Despite the fact that the system was pioneered as a production support tool in North America, its origins lie elsewhere – in Europe. Dougan says the technology was initially developed by the Institute of Design and Manufacturing, a research organisation in Valencia which works closely with the city’s Technical University.

A first working prototype was achieved in 2010, though Dougan admits that the applicability was limited; it was, he observes, an item of “fixed automation that could handle only one body type”. However, it proved that the concept would work and a low-speed trial implementation followed at Ford’s plant in Genk, Belgium.
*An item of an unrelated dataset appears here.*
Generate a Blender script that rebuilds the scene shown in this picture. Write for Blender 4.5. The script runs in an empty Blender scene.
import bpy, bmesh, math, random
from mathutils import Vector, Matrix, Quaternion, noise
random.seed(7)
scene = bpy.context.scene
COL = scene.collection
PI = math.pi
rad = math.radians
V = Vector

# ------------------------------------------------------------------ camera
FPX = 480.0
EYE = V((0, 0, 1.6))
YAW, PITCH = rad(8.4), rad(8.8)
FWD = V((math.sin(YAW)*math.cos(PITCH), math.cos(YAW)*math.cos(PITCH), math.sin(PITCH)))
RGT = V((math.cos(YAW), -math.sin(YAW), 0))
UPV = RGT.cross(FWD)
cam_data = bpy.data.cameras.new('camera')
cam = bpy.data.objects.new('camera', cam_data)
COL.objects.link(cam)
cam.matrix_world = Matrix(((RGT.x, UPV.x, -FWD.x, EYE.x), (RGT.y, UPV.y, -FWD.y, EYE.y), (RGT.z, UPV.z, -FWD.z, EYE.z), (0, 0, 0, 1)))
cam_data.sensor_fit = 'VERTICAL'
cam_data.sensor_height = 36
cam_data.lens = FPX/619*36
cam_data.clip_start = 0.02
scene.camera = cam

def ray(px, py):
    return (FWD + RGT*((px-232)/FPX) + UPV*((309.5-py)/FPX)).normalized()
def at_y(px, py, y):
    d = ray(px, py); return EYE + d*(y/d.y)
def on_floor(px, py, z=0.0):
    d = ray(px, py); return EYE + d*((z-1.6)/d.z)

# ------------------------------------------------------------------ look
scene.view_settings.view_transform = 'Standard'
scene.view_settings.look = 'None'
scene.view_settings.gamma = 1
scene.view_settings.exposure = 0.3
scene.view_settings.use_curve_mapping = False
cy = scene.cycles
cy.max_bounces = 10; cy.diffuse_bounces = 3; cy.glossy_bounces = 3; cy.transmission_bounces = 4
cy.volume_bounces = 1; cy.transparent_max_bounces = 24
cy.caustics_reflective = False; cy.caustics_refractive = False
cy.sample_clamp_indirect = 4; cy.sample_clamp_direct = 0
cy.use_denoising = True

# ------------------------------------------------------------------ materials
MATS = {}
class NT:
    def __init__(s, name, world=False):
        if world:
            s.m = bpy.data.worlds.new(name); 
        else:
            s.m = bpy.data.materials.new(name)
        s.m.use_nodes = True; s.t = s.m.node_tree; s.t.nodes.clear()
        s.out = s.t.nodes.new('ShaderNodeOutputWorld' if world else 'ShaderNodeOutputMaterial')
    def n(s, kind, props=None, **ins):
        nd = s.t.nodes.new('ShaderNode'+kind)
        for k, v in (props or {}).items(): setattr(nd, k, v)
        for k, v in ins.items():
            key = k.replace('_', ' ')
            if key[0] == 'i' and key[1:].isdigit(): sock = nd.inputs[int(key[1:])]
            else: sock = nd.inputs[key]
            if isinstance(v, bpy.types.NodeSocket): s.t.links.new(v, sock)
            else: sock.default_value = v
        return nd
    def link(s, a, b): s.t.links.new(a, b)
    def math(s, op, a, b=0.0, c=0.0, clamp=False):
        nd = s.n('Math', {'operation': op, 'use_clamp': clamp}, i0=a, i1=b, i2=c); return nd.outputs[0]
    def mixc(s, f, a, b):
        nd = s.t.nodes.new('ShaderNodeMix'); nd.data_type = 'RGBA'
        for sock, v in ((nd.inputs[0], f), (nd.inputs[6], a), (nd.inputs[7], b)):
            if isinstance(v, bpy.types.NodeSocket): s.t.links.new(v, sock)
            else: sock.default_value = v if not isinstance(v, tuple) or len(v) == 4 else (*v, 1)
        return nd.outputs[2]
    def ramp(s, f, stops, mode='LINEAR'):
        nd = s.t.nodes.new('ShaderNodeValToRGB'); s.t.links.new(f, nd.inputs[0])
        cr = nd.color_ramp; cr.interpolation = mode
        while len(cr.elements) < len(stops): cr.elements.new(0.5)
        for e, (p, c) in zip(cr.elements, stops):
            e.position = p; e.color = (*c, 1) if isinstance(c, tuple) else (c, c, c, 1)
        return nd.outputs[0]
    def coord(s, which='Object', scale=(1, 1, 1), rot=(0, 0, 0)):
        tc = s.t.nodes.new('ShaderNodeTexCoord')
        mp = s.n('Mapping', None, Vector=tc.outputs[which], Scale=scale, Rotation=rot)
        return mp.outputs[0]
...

It was decided that further development and the first high-speed implementation would take place in North America. According to Dougan, a number of factors were involved in the decision: the company’s internal engineering resources in the US were more appropriate to the task, but so too was the nature of the manufacturing there. Both line speeds and vehicle complexity are appreciably higher in the US than elsewhere in Ford’s worldwide set-up – by as much as 30-40%, according to Dougan, though he concedes that the gap is narrowing. This made it the ideal location to develop and implement the system to meet high-speed industrial requirements.

Processing power & performance

As for precisely how the system achieves the required performance levels, Dougan is careful not to reveal too much. However, he indicates that the key parameter is the speed with which the system processes large amounts of data. He adds that the computing hardware involved is “considerably more” than a single personal computer, but again he does not reveal details other than to confirm that all the required processing power is housed at the trackside with no need to tap into any remote resources. “The system is completely autonomous,” he states.

Meanwhile, the front-end of the system is not specialised in any way; Dougan says the cameras are standard, off-the-shelf units of the sort found in many industrial scanning applications.

Nor is there any need for special lighting. The illumination is provided by straightforward fluorescent lamps which produce light in the visible spectrum, though Ford carried out a considerable amount of testing before it finalised its choice of light source. Dougan points out that the intensity of the illumination has to be varied according to the colour of the surface being examined, but apart from that requirement he says the system works equally well with any type of paint or colour.

Dougan is adamant that the system does not replace human operators but enhances their effectiveness. “We have not used the system to reduce staffing levels,” he states. “Instead it means we are better able to exploit their talent.” For a start, the system does not inspect the interiors of the body shells. Nor can it yet provide full coverage of their exteriors; there are still small ‘blind spots’ that have to be inspected by trackside staff, though Dougan says the system can cover at least 90% of the exterior of a body shell and the “theoretical maximum” is 98%.

The system is programmed to indicate to operators which areas of the body shell they still have to inspect, so Dougan emphasises that there is no reason for any contamination to pass unobserved. It also provides a means of prioritising the sequence for removal of the dust particles by flagging up their relative size. Dougan says that a bell curve of the size of particles which can be detected “would centre around two square millimetres.”

According to Dougan, the initial deployment of the technology has focused on commercial rather than passenger vehicles because trucks are complex products which are bought by particularly discerning customers. “It makes them a good place to start,” he notes, adding that “there is never a better place than the factory” to correct perceived faults in a product of any sort.

Dougan observes that this initial roll-out is limited by more than location and vehicle type; at the moment, the technique is being used only as a means of retrospective quality control. As he points out, its true potential as a tool for process improvement through the identification of the sources for contamination is so far unexploited: “This really is just the beginning.”